On a personal level, this year has been about coming to terms with why I write fiction and recognizing that this is different from why I want to publish some of my writing for a broader audience. I write fiction because there are questions, feelings, situations I'd like to explore in a style and mode of my own choosing. Sometimes its because I don't currently see any other fiction writers exploring the same things from the angle I find most compelling. Sometimes its because I'd like to see for myself how a well known story might sound in my own voice.

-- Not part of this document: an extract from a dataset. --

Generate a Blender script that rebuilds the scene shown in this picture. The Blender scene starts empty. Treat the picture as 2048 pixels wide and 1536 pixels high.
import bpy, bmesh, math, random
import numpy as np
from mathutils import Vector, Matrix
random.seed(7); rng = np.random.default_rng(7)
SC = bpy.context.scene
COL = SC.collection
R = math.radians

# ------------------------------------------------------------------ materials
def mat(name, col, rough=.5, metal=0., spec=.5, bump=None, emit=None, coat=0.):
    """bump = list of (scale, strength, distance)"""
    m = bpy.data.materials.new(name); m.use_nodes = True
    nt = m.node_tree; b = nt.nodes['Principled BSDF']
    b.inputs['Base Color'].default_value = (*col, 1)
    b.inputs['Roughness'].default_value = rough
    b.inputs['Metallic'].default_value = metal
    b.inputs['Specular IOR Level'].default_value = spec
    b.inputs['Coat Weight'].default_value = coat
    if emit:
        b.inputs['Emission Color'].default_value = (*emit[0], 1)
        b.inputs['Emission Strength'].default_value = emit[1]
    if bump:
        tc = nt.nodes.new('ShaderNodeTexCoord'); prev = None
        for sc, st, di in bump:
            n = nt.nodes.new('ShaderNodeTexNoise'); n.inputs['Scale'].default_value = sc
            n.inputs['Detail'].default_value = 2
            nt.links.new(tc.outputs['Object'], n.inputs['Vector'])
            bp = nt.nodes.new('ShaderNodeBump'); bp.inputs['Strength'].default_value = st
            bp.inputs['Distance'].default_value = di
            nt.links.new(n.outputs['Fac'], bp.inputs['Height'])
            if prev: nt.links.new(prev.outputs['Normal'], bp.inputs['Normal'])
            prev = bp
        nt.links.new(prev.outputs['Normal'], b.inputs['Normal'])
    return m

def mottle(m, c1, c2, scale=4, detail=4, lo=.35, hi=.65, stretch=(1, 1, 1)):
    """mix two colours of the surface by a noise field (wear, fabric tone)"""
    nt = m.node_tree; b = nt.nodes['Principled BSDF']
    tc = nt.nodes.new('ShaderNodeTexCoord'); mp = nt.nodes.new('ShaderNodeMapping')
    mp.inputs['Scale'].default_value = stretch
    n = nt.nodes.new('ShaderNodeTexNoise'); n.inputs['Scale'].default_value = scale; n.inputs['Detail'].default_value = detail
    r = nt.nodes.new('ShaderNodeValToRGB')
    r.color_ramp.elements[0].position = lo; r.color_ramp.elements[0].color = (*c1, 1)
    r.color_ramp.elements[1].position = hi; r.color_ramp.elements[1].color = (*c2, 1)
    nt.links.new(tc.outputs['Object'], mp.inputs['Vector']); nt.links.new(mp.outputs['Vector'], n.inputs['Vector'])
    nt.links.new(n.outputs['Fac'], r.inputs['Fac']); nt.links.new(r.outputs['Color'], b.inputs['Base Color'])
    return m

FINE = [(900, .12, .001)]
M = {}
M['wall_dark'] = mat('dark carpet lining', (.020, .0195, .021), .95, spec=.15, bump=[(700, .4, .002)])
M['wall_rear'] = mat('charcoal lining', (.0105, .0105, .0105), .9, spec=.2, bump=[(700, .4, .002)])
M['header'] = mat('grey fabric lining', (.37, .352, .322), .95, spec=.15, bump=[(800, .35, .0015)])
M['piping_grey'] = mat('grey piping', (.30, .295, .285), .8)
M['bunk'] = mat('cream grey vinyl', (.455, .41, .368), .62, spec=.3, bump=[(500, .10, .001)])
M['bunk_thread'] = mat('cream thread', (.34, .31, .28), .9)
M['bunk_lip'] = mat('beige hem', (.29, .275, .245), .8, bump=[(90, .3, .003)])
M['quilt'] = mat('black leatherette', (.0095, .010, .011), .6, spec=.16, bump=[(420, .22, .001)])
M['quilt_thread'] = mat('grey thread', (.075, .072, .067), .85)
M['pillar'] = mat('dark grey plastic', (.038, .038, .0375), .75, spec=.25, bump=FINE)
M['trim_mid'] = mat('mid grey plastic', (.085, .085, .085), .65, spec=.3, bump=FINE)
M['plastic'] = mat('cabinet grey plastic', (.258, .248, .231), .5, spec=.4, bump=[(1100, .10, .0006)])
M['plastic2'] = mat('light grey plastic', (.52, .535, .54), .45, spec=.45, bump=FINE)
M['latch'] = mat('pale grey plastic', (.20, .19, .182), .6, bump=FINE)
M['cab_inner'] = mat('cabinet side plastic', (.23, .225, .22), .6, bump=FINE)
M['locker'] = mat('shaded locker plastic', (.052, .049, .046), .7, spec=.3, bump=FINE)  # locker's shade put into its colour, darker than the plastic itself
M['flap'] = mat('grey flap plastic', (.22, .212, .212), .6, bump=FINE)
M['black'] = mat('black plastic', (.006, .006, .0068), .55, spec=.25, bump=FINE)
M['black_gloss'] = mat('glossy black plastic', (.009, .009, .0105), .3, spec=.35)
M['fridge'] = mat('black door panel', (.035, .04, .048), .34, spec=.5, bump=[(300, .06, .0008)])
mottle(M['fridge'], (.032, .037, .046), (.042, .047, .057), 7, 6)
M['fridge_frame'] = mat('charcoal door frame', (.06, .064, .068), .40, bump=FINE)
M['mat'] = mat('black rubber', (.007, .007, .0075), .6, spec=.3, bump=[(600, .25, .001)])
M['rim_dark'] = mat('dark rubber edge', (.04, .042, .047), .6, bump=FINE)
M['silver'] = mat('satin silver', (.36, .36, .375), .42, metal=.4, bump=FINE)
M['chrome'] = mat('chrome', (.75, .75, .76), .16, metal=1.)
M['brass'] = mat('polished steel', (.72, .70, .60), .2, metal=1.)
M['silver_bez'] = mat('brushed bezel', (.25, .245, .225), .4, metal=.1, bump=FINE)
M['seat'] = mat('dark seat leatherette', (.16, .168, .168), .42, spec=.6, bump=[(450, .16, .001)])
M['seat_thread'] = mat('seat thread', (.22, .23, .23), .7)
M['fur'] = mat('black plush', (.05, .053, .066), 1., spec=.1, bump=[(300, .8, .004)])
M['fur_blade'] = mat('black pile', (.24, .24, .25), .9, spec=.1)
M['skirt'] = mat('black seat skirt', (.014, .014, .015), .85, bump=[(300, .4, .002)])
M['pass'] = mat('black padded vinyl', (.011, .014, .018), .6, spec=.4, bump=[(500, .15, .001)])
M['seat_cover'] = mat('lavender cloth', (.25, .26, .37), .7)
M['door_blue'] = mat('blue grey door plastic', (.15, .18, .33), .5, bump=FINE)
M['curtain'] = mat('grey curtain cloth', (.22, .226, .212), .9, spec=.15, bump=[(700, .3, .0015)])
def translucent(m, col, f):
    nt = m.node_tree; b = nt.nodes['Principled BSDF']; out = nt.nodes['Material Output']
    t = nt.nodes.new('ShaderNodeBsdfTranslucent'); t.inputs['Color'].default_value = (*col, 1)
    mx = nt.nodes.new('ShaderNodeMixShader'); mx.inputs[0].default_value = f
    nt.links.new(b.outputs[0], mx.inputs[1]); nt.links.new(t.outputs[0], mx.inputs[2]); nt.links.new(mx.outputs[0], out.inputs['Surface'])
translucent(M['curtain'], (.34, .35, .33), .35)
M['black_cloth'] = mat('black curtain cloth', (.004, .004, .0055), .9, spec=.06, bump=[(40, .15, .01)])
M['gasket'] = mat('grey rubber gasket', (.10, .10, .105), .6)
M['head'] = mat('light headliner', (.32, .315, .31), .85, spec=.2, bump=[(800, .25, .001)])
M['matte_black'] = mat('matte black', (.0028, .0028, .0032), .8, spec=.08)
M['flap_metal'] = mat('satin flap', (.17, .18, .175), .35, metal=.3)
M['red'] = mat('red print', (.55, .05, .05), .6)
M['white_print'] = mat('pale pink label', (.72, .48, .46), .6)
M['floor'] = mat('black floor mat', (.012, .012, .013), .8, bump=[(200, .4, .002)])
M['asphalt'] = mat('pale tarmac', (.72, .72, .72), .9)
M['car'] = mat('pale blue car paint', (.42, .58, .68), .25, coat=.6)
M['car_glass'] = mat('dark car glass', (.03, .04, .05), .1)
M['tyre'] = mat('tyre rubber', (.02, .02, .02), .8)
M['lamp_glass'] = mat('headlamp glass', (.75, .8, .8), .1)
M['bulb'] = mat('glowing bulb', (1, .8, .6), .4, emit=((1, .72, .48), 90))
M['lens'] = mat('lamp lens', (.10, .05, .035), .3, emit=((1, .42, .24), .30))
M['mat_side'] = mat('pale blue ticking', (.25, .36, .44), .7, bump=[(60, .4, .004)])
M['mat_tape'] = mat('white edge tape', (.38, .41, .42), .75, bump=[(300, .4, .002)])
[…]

As far as publishing goes, I think the motivation is twofold. First, I'm craving some external justification for dedicating time to my writing. I'm at a point in life where I have an endless list of responsibilities and obligations. A deadline and/or a paycheck (regardless of size) for finalizing a writing project is an effective mental aid for carving out time from these responsibilities. Without it, it can feel quite silly to sit alone in a room and make up stories instead of spending time with my wife and son. The second, more embarrassing motivation, is that I want validation from people outside my immediate social circle. The more acquainted I become with how written words are refined and syndicated for broad consumption, the more I come to realize the truth that any published writer, regardless of bylines or accolades, starts from a fundamental need for other people to tell them their words and stories are valuable and worth the time and attention of others. Without this you write purely for your self and your loved ones.

Despite the apparent lack of forward motion, the work continues. My in-progress manuscript is mostly plotted out. It's much more sprawling and weird than the first one. I'm deep in it and will be happy to dedicate the majority of my energy toward finishing the first draft in between freelance gigs.

The wall behind my work station is taken up by the loose shape of my second manuscript in post-it form.